## To do
Copy out all the data, word for word.

## Data extract
• • • • •
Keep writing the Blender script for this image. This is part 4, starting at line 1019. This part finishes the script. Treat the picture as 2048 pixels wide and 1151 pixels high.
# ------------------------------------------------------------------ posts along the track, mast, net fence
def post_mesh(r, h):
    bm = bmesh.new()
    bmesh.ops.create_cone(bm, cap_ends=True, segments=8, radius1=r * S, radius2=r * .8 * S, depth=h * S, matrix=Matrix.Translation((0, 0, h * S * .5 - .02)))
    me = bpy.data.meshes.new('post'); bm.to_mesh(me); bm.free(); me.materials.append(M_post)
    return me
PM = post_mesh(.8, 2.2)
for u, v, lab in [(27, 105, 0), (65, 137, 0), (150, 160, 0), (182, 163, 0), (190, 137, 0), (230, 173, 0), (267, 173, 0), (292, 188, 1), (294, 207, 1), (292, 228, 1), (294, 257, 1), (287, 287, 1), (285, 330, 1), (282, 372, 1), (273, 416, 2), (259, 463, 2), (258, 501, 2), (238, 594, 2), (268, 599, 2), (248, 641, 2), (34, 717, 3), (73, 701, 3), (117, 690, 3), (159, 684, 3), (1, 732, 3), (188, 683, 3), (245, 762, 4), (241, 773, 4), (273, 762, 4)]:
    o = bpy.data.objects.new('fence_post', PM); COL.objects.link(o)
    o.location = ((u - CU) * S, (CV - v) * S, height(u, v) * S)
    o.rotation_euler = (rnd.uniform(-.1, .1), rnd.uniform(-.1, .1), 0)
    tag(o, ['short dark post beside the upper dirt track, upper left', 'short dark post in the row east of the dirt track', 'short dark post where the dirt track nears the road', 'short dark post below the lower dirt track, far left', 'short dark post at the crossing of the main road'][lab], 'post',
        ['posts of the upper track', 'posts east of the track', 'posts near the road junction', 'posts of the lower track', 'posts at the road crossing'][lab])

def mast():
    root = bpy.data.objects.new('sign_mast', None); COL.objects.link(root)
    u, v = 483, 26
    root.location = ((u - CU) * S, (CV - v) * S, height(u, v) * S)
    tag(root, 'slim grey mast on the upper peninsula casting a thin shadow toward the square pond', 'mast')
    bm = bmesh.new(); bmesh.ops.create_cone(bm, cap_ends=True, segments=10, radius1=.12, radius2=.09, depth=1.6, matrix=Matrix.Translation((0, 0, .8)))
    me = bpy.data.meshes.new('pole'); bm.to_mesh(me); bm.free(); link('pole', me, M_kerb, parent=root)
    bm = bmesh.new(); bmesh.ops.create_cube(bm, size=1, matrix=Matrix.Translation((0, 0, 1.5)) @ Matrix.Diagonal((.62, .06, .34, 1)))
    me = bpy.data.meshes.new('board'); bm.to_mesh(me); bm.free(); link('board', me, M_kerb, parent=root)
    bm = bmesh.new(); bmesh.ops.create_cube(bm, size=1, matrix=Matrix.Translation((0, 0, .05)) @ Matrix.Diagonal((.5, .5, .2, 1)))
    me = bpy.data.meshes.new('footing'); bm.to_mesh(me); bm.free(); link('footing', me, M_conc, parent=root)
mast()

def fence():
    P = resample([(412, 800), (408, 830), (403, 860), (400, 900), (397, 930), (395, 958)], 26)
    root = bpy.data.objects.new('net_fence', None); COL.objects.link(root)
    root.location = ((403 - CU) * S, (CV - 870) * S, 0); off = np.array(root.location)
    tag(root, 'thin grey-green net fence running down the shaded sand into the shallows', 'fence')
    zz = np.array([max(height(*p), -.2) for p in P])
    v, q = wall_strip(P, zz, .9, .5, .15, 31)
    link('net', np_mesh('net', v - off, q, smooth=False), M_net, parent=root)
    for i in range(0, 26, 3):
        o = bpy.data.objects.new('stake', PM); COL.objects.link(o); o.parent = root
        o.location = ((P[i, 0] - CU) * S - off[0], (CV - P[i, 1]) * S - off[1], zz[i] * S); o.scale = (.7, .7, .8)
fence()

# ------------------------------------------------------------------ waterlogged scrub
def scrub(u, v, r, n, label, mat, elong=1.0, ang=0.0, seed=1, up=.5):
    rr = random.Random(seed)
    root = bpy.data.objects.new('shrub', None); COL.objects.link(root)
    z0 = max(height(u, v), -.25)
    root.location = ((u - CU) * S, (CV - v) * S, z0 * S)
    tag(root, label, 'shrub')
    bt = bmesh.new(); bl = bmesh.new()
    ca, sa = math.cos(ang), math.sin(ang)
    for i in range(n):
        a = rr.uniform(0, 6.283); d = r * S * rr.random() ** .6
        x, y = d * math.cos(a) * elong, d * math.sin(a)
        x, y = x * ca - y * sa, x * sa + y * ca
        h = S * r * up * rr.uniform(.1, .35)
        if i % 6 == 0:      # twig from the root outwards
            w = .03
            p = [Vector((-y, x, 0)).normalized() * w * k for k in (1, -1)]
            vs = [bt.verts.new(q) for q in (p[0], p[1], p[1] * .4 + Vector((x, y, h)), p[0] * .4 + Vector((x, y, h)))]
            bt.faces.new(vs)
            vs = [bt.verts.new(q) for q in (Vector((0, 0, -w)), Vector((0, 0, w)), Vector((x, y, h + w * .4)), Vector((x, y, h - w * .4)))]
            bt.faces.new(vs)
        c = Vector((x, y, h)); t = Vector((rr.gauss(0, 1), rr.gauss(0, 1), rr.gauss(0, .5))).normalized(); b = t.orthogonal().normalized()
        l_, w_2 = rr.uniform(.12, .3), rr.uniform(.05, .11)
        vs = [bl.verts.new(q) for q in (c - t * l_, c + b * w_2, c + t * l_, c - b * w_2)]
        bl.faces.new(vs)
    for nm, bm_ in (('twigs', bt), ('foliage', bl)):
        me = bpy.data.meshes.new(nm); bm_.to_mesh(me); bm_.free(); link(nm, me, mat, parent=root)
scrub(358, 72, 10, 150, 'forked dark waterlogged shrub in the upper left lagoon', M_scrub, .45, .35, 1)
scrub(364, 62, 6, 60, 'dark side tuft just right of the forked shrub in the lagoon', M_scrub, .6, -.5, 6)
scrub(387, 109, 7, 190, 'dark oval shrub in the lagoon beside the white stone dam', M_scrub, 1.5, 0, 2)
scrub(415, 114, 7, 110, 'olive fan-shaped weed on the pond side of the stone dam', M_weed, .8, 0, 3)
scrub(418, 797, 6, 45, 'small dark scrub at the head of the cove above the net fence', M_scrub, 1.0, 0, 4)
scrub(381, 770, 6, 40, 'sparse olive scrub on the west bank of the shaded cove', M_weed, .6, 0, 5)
• • • • •
## Task solution
Keep writing the Blender script for this image. This is part 4, starting at line 1019. This part finishes the script. Treat the picture as 2048 pixels wide and 1151 pixels high.
# ------------------------------------------------------------------ posts along the track, mast, net fence
def post_mesh(r, h):
    bm = bmesh.new()
    bmesh.ops.create_cone(bm, cap_ends=True, segments=8, radius1=r * S, radius2=r * .8 * S, depth=h * S, matrix=Matrix.Translation((0, 0, h * S * .5 - .02)))
    me = bpy.data.meshes.new('post'); bm.to_mesh(me); bm.free(); me.materials.append(M_post)
    return me
PM = post_mesh(.8, 2.2)
for u, v, lab in [(27, 105, 0), (65, 137, 0), (150, 160, 0), (182, 163, 0), (190, 137, 0), (230, 173, 0), (267, 173, 0), (292, 188, 1), (294, 207, 1), (292, 228, 1), (294, 257, 1), (287, 287, 1), (285, 330, 1), (282, 372, 1), (273, 416, 2), (259, 463, 2), (258, 501, 2), (238, 594, 2), (268, 599, 2), (248, 641, 2), (34, 717, 3), (73, 701, 3), (117, 690, 3), (159, 684, 3), (1, 732, 3), (188, 683, 3), (245, 762, 4), (241, 773, 4), (273, 762, 4)]:
    o = bpy.data.objects.new('fence_post', PM); COL.objects.link(o)
    o.location = ((u - CU) * S, (CV - v) * S, height(u, v) * S)
    o.rotation_euler = (rnd.uniform(-.1, .1), rnd.uniform(-.1, .1), 0)
    tag(o, ['short dark post beside the upper dirt track, upper left', 'short dark post in the row east of the dirt track', 'short dark post where the dirt track nears the road', 'short dark post below the lower dirt track, far left', 'short dark post at the crossing of the main road'][lab], 'post',
        ['posts of the upper track', 'posts east of the track', 'posts near the road junction', 'posts of the lower track', 'posts at the road crossing'][lab])

def mast():
    root = bpy.data.objects.new('sign_mast', None); COL.objects.link(root)
    u, v = 483, 26
    root.location = ((u - CU) * S, (CV - v) * S, height(u, v) * S)
    tag(root, 'slim grey mast on the upper peninsula casting a thin shadow toward the square pond', 'mast')
    bm = bmesh.new(); bmesh.ops.create_cone(bm, cap_ends=True, segments=10, radius1=.12, radius2=.09, depth=1.6, matrix=Matrix.Translation((0, 0, .8)))
    me = bpy.data.meshes.new('pole'); bm.to_mesh(me); bm.free(); link('pole', me, M_kerb, parent=root)
    bm = bmesh.new(); bmesh.ops.create_cube(bm, size=1, matrix=Matrix.Translation((0, 0, 1.5)) @ Matrix.Diagonal((.62, .06, .34, 1)))
    me = bpy.data.meshes.new('board'); bm.to_mesh(me); bm.free(); link('board', me, M_kerb, parent=root)
    bm = bmesh.new(); bmesh.ops.create_cube(bm, size=1, matrix=Matrix.Translation((0, 0, .05)) @ Matrix.Diagonal((.5, .5, .2, 1)))
    me = bpy.data.meshes.new('footing'); bm.to_mesh(me); bm.free(); link('footing', me, M_conc, parent=root)
mast()

def fence():
    P = resample([(412, 800), (408, 830), (403, 860), (400, 900), (397, 930), (395, 958)], 26)
    root = bpy.data.objects.new('net_fence', None); COL.objects.link(root)
    root.location = ((403 - CU) * S, (CV - 870) * S, 0); off = np.array(root.location)
    tag(root, 'thin grey-green net fence running down the shaded sand into the shallows', 'fence')
    zz = np.array([max(height(*p), -.2) for p in P])
    v, q = wall_strip(P, zz, .9, .5, .15, 31)
    link('net', np_mesh('net', v - off, q, smooth=False), M_net, parent=root)
    for i in range(0, 26, 3):
        o = bpy.data.objects.new('stake', PM); COL.objects.link(o); o.parent = root
        o.location = ((P[i, 0] - CU) * S - off[0], (CV - P[i, 1]) * S - off[1], zz[i] * S); o.scale = (.7, .7, .8)
fence()

# ------------------------------------------------------------------ waterlogged scrub
def scrub(u, v, r, n, label, mat, elong=1.0, ang=0.0, seed=1, up=.5):
    rr = random.Random(seed)
    root = bpy.data.objects.new('shrub', None); COL.objects.link(root)
    z0 = max(height(u, v), -.25)
    root.location = ((u - CU) * S, (CV - v) * S, z0 * S)
    tag(root, label, 'shrub')
    bt = bmesh.new(); bl = bmesh.new()
    ca, sa = math.cos(ang), math.sin(ang)
    for i in range(n):
        a = rr.uniform(0, 6.283); d = r * S * rr.random() ** .6
        x, y = d * math.cos(a) * elong, d * math.sin(a)
        x, y = x * ca - y * sa, x * sa + y * ca
        h = S * r * up * rr.uniform(.1, .35)
        if i % 6 == 0:      # twig from the root outwards
            w = .03
            p = [Vector((-y, x, 0)).normalized() * w * k for k in (1, -1)]
            vs = [bt.verts.new(q) for q in (p[0], p[1], p[1] * .4 + Vector((x, y, h)), p[0] * .4 + Vector((x, y, h)))]
            bt.faces.new(vs)
            vs = [bt.verts.new(q) for q in (Vector((0, 0, -w)), Vector((0, 0, w)), Vector((x, y, h + w * .4)), Vector((x, y, h - w * .4)))]
            bt.faces.new(vs)
        c = Vector((x, y, h)); t = Vector((rr.gauss(0, 1), rr.gauss(0, 1), rr.gauss(0, .5))).normalized(); b = t.orthogonal().normalized()
        l_, w_2 = rr.uniform(.12, .3), rr.uniform(.05, .11)
        vs = [bl.verts.new(q) for q in (c - t * l_, c + b * w_2, c + t * l_, c - b * w_2)]
        bl.faces.new(vs)
    for nm, bm_ in (('twigs', bt), ('foliage', bl)):
        me = bpy.data.meshes.new(nm); bm_.to_mesh(me); bm_.free(); link(nm, me, mat, parent=root)
scrub(358, 72, 10, 150, 'forked dark waterlogged shrub in the upper left lagoon', M_scrub, .45, .35, 1)
scrub(364, 62, 6, 60, 'dark side tuft just right of the forked shrub in the lagoon', M_scrub, .6, -.5, 6)
scrub(387, 109, 7, 190, 'dark oval shrub in the lagoon beside the white stone dam', M_scrub, 1.5, 0, 2)
scrub(415, 114, 7, 110, 'olive fan-shaped weed on the pond side of the stone dam', M_weed, .8, 0, 3)
scrub(418, 797, 6, 45, 'small dark scrub at the head of the cove above the net fence', M_scrub, 1.0, 0, 4)
scrub(381, 770, 6, 40, 'sparse olive scrub on the west bank of the shaded cove', M_weed, .6, 0, 5)